Un scène muette ou presque. J'aimais bien. François n'en a pas voulu. Elle n'apportait rien, il est vrai.
Une table longue, deux hommes à chaque extrémité, une femme sur un côté, mangent. Silencieusement, avec le sérieux et l'application qu'on met dans un travail minutieux. Un autre homme approche, une assiette à la main. Il déambule autour de la table. Il y a une série de chaises vides, plus ou moins éloignées. L'homme prend beaucoup de temps pour en choisir une. Les autres convives l'observent à la dérobée, mais continuent de manger. Enfin, l'invité s'assied et commence à manger. Les autres ont suspendu leur geste pour le regarder puis, comme s'ils s'étaient habitués à ce nouveau détail, reprennent leur repas. Au bout d'un certain temps, l'invité regarde la femme à côté de lui, et semble s'interroger sur ce qu'elle a dans son assiette. Il se décide enfin, tend une cuiller vers l'assiette de sa voisine. Tous les convives s'immobilisent et observent le manège de l'invité. La femme ne dit rien, attend que l'homme plonge sa cuiller dans l'assiette, mais son expression est désapprobatrice. L'invité se sert avec la lenteur qu'on peut mettre à désamorcer une mine, tandis que les autres le regardent, et porte la cuiller à sa bouche. Il apprécie, fait un signe de tête à sa voisine pour dire : « C'est rudement bon votre truc », il lui montre son assiette, offrant ainsi de lui faire goûter son propre potage. Mais elle le dédaigne et tous reprennent leur activité dans un bel ensemble. Un moment encore, puis l'invité fixe l'homme le plus proche de lui. On voit qu'il aimerait bien goûter aussi sa soupe, mais hésite. Enfin, il approche timidement sa cuiller. L'autre s'arrête. Tous s'arrêtent. Visages contrariés. Comme le convive ne proteste pas, l'invité s'enhardit à plonger la cuiller et à goûter. Un temps, puis tous reprennent le repas. Au bout d'un moment. L'invité, pourtant dernier arrivé, repose sa cuiller : il a fini. Les autres mangent encore, très lentement.

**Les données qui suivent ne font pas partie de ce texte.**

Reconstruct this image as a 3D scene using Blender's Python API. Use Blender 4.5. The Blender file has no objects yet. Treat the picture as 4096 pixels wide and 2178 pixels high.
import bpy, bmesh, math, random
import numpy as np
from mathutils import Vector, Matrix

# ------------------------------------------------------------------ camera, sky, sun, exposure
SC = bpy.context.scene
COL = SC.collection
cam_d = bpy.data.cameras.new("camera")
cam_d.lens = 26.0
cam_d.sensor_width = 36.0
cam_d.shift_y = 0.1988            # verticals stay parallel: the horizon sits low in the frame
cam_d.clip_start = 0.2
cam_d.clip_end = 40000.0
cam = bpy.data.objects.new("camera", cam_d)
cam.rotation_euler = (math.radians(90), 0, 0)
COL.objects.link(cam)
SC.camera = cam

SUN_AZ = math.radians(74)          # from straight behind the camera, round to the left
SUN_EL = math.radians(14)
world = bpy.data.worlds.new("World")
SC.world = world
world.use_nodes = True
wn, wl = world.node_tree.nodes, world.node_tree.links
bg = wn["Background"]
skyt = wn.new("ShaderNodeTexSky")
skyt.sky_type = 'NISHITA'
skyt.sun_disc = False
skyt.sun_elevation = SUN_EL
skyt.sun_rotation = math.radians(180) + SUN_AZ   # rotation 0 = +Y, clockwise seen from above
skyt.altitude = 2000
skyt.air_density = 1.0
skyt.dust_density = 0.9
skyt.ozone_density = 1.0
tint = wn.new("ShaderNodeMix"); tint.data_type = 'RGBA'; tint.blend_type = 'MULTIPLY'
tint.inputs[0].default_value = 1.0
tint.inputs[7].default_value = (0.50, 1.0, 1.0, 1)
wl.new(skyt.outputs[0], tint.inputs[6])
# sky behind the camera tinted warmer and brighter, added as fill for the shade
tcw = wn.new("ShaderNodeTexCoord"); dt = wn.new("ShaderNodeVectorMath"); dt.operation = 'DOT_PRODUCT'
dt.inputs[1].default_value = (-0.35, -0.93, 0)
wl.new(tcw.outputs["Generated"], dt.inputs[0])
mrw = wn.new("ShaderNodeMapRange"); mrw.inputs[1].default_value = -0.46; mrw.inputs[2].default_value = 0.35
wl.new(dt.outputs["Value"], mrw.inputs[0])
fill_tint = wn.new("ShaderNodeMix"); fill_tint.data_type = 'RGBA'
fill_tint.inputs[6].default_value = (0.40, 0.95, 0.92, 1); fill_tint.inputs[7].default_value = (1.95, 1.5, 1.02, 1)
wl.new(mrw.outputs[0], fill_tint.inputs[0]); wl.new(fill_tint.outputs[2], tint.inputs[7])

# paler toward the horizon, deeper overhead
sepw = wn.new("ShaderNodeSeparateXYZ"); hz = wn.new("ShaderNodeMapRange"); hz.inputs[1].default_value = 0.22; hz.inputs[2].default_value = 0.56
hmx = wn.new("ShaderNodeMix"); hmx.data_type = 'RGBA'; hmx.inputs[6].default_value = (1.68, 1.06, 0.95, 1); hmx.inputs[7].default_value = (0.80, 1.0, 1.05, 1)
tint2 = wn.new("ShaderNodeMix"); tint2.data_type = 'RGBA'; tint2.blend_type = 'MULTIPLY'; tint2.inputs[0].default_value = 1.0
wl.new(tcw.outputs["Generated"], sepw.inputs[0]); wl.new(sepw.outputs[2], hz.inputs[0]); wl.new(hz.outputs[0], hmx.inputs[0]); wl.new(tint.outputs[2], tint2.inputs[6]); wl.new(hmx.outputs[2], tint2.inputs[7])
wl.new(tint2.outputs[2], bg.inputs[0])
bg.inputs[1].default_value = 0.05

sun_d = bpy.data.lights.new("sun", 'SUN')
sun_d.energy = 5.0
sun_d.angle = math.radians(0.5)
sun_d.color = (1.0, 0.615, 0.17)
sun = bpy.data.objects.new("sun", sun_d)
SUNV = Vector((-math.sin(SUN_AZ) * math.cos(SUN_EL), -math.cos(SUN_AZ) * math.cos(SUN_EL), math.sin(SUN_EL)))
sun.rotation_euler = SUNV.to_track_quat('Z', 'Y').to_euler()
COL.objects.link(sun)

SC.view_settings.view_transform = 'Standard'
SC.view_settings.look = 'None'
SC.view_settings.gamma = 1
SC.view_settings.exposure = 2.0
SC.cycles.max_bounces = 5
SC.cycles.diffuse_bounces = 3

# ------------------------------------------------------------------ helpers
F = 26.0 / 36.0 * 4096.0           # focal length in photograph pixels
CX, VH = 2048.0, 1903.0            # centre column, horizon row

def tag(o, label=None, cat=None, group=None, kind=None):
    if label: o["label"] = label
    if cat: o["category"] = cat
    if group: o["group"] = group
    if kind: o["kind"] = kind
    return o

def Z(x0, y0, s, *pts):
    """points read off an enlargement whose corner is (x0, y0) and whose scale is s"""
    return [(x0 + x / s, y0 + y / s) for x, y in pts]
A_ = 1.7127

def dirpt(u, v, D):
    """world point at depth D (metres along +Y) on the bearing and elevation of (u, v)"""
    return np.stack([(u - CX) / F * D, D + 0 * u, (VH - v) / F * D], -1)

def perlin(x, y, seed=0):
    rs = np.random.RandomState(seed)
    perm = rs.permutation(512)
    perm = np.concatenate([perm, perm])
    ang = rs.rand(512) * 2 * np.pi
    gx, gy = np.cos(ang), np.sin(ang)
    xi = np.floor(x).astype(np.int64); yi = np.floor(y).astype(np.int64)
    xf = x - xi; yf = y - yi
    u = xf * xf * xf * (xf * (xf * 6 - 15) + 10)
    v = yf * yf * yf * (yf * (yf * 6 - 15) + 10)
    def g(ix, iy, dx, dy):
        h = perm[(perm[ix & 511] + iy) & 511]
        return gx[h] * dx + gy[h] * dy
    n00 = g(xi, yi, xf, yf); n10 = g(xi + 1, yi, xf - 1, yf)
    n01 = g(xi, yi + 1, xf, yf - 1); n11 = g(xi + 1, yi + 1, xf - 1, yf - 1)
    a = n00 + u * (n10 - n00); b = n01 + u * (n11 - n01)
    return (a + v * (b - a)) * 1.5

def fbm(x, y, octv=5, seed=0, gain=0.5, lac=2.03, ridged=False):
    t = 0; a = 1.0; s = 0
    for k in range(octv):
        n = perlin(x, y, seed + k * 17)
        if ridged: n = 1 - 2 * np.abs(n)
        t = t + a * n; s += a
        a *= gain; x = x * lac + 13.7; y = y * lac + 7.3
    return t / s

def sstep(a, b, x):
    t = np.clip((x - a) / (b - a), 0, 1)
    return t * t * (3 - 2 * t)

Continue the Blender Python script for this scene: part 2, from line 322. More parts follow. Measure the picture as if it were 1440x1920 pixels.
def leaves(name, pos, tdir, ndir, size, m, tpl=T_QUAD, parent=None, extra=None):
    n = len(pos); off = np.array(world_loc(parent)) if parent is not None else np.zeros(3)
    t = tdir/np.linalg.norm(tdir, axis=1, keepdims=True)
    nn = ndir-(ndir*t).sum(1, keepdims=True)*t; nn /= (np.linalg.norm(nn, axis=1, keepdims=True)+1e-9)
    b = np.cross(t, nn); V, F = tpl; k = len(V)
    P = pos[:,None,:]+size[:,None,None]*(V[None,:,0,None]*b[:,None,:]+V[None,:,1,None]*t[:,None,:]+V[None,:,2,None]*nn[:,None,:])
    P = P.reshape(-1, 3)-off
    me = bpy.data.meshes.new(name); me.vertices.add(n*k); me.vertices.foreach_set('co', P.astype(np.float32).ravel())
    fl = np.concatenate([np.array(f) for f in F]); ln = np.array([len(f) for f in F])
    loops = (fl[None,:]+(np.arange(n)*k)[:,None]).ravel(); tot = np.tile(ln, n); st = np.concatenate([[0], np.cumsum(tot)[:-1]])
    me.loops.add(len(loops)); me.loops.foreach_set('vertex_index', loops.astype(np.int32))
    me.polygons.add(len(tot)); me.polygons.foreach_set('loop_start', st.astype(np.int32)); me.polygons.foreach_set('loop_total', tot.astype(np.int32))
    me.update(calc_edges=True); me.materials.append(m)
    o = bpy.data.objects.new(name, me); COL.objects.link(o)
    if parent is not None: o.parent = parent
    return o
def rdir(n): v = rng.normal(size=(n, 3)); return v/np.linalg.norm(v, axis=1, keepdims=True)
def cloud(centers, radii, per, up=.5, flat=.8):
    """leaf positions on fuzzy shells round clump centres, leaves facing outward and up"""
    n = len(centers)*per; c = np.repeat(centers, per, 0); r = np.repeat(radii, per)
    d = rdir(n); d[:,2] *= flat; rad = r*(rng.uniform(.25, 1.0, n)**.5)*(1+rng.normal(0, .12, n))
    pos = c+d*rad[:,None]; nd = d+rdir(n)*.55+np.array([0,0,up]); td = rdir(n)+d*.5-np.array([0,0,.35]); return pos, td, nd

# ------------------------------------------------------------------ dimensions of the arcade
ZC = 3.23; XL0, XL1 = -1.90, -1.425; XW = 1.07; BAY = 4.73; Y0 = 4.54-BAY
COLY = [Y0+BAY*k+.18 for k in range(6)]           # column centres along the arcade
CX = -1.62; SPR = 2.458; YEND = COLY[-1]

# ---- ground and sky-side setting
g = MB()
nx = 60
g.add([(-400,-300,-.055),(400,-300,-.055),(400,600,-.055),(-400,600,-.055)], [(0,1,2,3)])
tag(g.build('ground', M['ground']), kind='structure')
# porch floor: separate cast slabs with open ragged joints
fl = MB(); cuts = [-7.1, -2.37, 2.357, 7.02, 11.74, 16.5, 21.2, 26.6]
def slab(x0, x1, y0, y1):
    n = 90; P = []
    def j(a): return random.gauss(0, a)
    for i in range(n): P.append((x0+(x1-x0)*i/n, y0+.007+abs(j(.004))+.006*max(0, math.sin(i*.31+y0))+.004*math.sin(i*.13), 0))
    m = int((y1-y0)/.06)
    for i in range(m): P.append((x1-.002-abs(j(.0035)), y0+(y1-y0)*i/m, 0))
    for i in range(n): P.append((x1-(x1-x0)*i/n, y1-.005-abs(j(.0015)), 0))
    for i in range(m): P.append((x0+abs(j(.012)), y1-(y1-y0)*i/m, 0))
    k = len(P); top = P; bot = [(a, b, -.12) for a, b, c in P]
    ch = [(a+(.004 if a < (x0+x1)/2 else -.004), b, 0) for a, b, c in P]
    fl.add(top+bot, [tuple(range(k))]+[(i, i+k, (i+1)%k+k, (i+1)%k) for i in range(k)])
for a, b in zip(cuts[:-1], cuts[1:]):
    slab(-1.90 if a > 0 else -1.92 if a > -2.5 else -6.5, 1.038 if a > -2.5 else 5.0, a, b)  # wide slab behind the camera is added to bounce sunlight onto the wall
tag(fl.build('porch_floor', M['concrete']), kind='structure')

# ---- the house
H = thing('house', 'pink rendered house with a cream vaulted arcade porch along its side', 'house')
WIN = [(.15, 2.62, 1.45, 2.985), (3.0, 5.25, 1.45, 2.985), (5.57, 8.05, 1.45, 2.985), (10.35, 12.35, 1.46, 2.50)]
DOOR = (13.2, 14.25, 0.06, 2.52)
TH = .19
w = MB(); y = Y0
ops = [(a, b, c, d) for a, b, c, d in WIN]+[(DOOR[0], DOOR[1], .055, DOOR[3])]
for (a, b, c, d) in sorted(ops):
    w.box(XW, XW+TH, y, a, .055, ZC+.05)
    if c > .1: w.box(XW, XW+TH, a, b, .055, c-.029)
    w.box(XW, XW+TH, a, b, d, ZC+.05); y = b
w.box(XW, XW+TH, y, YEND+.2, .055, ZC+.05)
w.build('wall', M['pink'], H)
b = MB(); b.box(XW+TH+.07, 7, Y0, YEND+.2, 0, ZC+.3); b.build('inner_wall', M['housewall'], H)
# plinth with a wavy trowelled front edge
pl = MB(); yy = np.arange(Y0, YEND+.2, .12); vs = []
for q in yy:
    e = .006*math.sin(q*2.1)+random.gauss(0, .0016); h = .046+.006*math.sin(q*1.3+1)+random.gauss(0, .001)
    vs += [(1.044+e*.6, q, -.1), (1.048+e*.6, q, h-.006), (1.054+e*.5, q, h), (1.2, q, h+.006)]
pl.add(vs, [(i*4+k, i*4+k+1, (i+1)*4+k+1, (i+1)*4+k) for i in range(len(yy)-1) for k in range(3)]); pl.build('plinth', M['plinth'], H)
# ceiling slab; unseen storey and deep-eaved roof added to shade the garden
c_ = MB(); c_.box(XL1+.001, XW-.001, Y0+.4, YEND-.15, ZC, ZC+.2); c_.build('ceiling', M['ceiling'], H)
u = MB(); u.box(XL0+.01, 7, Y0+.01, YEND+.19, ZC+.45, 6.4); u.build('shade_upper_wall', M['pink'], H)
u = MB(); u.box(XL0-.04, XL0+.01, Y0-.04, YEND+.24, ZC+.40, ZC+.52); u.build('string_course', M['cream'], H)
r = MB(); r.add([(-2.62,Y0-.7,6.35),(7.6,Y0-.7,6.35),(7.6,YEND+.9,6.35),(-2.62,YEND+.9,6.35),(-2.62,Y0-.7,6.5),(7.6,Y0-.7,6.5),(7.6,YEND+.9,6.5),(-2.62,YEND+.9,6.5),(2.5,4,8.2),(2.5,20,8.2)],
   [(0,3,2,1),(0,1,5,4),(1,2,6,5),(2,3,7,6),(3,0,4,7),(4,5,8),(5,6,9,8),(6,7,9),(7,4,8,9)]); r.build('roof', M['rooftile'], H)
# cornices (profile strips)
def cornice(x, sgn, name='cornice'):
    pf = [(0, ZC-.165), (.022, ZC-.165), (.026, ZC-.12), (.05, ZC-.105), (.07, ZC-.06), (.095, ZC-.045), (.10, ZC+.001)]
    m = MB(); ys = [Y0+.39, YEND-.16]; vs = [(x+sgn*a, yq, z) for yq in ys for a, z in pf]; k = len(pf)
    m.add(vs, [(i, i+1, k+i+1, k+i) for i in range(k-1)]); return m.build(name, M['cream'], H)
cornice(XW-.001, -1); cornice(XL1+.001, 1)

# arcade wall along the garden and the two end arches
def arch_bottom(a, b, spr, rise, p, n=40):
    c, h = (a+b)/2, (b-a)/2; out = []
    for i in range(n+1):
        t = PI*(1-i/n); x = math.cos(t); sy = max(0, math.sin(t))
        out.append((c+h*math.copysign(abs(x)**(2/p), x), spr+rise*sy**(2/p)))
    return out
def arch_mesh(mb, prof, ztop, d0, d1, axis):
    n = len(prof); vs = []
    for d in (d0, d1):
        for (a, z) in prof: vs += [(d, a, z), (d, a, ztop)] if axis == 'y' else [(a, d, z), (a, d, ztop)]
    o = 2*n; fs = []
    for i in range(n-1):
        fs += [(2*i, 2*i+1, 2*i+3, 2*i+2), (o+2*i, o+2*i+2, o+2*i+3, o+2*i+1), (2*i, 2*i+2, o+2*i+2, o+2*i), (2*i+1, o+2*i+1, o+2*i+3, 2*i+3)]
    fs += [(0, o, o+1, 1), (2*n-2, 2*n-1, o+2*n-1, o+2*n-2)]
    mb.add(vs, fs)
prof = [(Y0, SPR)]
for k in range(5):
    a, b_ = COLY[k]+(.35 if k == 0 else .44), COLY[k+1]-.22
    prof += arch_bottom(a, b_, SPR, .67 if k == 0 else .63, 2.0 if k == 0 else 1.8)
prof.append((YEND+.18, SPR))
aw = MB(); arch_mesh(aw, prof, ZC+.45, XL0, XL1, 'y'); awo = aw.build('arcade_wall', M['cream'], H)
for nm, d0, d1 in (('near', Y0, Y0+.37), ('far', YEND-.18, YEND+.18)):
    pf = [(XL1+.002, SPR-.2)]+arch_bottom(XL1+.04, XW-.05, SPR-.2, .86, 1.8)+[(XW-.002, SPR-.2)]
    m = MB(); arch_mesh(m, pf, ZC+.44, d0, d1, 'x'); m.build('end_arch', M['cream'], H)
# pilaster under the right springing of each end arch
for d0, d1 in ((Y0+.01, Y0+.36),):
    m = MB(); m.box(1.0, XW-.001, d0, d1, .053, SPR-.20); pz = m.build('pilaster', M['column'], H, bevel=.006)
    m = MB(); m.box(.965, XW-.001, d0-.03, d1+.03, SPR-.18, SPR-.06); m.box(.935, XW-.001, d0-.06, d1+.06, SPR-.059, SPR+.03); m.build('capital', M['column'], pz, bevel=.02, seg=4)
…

L'invité avise le troisième convive, qu'il n'a pas encore importuné. Cette fois, il doit se lever pour approcher. Ce qu'il fait, la cuiller en main. L'autre, tout en mangeant, surveille du coin de l'oeil la manoeuvre de l'invité, sans s'interrompre. L'invité s'assied à côté de lui. Il approche la cuiller de l'assiette. Le convive pose sa main libre en paravent sur l'aile de l'assiette. L'invité tente de contourner l'obstacle. Le convive, farouche, éloignant son assiette : « Oh ! » Les autres s'arrêtent. Observent la scène. L'invité a un recul, fait un geste d'excuse. Il revient à sa place. Après un temps, les autres se remettent à manger. L'invité se lève, décide de tourner autour de la table. Les autres jettent de temps en temps des coups d'oeil inquiets. Quand il s'approche, le troisième convive se penche plus près de son assiette. L'invité s'éloigne. Le manège peut durer longtemps. L'invité va imaginer plusieurs ruses pour pouvoir goûter la dernière assiette. A la fin, j'imagine qu'il se rassoit, sort une cigarette et un briquet de sa poche. Les autres le regardent, médusés, scandalisés. L'invité approche la cigarette de ses lèvres, puis allume le briquet... il approche le briquet... Les autres sont terrifiés (il ne va tout de même pas ? Il ne va pas oser ??...). L'invité fait durer le suspense. Allumera ? allumera pas ?. Enfin, il allume la cigarette. Les convives fuient en hurlant. Satisfait, l'invité éteint sa cigarette, se dirige vers l'assiette tant convoitée. Elle est vide.
Commentaires
Elle n'apportait rien et pourtant, cet épisode assez silencieux semble être très parlant. Un vrai texte pour un jeu de théâtre. Et puis ces petits gestes pourraient avoir une saveur certaine.